O amor é coisa estranha, as vezes surge intempestivamente sem pedir licença para ocupar mentes e corações. Noutras nasce do respeito mútuo, conquistado pouco a pouco através da convivência diária. Veste-se das mais variadas roupagens, disfarça-se até de implicâncias e picuinhas. É o caminho inevitável de cada criatura em busca de evolução. Apesar das rusgas o amor reinava desde muito tempo entre papai e vovó.

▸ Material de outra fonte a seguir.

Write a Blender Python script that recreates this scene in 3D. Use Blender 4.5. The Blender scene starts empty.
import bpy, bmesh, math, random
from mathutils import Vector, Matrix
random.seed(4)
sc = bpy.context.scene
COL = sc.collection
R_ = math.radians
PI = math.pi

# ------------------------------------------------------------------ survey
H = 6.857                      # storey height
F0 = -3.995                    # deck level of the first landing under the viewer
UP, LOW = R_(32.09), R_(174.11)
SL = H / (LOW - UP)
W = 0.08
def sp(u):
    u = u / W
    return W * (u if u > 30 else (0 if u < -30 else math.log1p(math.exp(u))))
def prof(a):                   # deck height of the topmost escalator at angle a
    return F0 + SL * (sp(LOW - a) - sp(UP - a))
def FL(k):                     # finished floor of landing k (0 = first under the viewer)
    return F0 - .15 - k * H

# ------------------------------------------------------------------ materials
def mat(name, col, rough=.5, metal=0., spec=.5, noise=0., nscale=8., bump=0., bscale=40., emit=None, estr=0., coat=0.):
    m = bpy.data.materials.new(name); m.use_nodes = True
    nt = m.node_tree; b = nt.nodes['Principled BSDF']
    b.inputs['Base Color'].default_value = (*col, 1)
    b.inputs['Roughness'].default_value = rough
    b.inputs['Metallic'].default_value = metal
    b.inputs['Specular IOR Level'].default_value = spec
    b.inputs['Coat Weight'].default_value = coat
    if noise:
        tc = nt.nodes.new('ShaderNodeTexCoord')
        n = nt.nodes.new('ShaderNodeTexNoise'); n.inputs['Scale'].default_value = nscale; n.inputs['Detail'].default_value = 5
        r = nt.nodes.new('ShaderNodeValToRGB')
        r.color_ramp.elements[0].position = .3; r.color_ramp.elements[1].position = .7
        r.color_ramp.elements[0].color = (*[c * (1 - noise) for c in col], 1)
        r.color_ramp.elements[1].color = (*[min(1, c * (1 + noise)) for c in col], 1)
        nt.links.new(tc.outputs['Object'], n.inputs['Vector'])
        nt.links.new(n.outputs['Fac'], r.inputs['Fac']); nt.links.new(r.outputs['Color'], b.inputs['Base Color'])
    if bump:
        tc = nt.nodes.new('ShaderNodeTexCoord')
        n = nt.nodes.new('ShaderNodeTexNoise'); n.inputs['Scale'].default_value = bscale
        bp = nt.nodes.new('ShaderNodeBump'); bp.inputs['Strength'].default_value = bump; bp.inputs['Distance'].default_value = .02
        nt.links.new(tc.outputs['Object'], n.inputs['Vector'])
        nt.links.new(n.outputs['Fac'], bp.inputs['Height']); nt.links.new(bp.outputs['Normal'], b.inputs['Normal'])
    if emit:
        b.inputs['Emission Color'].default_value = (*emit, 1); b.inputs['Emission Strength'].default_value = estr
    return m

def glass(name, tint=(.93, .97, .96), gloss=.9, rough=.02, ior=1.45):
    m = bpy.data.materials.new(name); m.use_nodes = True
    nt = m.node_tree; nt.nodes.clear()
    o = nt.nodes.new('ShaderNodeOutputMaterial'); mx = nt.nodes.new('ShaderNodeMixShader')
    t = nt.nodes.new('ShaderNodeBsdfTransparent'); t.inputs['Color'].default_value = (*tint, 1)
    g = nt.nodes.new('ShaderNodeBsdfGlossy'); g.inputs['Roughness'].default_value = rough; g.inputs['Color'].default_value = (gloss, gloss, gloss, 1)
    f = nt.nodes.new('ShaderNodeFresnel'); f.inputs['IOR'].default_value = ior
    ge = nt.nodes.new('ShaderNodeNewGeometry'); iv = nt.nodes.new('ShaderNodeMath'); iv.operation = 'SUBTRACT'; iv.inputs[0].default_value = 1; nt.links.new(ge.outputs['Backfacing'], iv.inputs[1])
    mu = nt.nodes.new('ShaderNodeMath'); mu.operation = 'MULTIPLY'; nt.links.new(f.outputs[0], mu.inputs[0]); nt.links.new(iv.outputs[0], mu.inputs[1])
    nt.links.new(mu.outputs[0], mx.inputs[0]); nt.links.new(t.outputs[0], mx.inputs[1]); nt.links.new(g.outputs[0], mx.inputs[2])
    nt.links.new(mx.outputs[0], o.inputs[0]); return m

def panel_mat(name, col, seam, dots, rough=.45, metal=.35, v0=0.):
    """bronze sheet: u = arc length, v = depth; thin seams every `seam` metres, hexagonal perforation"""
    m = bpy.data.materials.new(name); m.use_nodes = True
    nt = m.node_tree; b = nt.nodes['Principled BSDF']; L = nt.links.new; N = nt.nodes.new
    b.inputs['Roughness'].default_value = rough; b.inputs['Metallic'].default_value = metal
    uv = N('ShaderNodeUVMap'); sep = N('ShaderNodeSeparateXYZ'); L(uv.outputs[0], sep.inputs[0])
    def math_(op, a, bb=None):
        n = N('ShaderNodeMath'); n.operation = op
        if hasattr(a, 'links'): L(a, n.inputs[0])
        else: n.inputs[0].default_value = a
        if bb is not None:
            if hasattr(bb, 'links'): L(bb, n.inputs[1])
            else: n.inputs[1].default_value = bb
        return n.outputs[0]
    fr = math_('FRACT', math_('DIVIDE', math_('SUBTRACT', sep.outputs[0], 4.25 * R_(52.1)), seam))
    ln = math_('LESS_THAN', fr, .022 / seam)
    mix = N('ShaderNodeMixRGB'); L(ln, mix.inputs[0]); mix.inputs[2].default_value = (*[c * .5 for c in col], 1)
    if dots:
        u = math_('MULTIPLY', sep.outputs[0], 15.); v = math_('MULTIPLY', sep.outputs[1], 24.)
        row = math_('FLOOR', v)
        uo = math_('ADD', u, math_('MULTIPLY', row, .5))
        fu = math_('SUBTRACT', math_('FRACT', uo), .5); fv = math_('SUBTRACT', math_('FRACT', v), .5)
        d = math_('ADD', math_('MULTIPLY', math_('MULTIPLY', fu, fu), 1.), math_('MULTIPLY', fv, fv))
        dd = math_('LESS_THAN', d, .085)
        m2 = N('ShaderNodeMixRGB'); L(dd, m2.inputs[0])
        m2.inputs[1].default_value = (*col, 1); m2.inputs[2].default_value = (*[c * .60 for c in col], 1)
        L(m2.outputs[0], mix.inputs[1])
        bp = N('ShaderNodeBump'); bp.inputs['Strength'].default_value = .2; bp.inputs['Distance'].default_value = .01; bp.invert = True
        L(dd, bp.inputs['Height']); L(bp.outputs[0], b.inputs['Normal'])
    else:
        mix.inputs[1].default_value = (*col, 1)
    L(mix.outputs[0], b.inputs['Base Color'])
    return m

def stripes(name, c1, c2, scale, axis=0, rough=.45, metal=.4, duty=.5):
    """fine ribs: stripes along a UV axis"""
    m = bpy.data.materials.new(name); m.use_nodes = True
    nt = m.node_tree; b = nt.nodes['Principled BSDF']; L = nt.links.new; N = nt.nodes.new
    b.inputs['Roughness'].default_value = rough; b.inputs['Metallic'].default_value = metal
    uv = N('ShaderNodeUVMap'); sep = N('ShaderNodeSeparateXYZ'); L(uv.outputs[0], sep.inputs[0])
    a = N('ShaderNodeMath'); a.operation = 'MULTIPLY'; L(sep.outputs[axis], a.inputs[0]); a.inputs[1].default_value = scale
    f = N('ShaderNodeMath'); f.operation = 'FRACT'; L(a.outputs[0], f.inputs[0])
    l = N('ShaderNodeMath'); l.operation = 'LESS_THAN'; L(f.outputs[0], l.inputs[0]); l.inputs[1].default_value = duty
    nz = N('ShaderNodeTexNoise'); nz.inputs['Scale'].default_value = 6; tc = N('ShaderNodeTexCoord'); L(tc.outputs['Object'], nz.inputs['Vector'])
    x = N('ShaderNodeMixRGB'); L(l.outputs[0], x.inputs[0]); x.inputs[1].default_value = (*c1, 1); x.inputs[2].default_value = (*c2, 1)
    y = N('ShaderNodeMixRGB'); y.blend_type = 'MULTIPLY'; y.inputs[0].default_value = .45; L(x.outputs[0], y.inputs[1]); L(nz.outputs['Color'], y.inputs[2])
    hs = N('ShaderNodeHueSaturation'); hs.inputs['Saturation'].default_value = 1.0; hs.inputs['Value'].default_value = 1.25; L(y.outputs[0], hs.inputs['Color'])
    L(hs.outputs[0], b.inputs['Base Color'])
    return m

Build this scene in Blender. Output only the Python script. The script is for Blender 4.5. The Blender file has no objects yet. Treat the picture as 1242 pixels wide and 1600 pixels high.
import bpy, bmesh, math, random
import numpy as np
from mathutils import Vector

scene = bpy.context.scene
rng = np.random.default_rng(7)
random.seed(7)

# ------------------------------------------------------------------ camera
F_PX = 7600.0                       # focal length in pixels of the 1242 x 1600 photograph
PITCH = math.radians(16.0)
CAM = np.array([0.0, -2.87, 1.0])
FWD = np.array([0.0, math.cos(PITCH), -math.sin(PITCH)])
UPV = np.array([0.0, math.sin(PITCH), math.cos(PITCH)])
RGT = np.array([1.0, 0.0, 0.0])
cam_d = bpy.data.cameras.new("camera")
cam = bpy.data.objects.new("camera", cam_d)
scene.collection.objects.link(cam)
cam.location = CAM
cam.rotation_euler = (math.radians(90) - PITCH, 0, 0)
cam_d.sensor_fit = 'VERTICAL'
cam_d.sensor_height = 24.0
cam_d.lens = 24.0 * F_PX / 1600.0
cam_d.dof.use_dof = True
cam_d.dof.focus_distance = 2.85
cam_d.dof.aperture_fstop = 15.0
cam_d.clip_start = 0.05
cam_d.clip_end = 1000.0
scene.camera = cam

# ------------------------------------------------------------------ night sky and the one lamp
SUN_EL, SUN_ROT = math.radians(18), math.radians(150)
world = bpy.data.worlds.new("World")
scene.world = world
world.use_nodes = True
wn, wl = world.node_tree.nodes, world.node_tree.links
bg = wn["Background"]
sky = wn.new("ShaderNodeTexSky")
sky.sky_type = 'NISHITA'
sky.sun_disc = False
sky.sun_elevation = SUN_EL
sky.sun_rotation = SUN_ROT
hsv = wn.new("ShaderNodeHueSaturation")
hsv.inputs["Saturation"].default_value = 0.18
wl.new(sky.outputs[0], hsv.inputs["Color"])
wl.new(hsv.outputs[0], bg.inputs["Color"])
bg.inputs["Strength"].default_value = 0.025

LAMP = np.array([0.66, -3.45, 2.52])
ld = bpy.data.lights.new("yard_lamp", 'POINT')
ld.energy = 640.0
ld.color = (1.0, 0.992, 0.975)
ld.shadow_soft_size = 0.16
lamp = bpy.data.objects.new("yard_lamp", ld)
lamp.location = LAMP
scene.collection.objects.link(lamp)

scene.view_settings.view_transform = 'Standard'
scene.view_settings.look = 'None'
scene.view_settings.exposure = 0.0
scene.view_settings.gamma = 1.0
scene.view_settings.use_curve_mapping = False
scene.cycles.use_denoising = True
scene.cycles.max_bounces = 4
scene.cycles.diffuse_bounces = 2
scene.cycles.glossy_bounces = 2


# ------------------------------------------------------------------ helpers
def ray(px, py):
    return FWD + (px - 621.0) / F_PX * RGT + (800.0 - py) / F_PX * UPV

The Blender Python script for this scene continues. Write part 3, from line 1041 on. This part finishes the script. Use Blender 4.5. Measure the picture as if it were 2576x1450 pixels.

Ela havia plantado sementes de Mulungu num velho balde, deixando-as em terra rasa - será que ela queria descansar num pé dessa árvore que florida fica cheia de beija-flores?. Notei que para brotar, elas mudaram por si só de posição afim de direcionar a parte que será raiz para a terra e o broto rumo ao céu. Nesse dia entendi o recado. Assim como a raiz precisa romper os obstáculos que se apresentem no caminho afim de alcançar o alimento e o equilíbrio; assim como a haste segue para o alto, em busca de sol e chuva... A despeito da posição que assumamos perante a vida, uma coisa é imprescindível dizer: "Fiz o que pude", e tranquilamente descansar...em paz!

Papai teve que ser o mais forte da família porque teve que cuidar da sua própria dor, da dor da mamãe e dos filhos.

Para não perder seu espírito leve, antes de deitarmos ele disse:

“Dona Gardenia vou sentir sua falta, não venha puxar meus pés e descanse em paz.”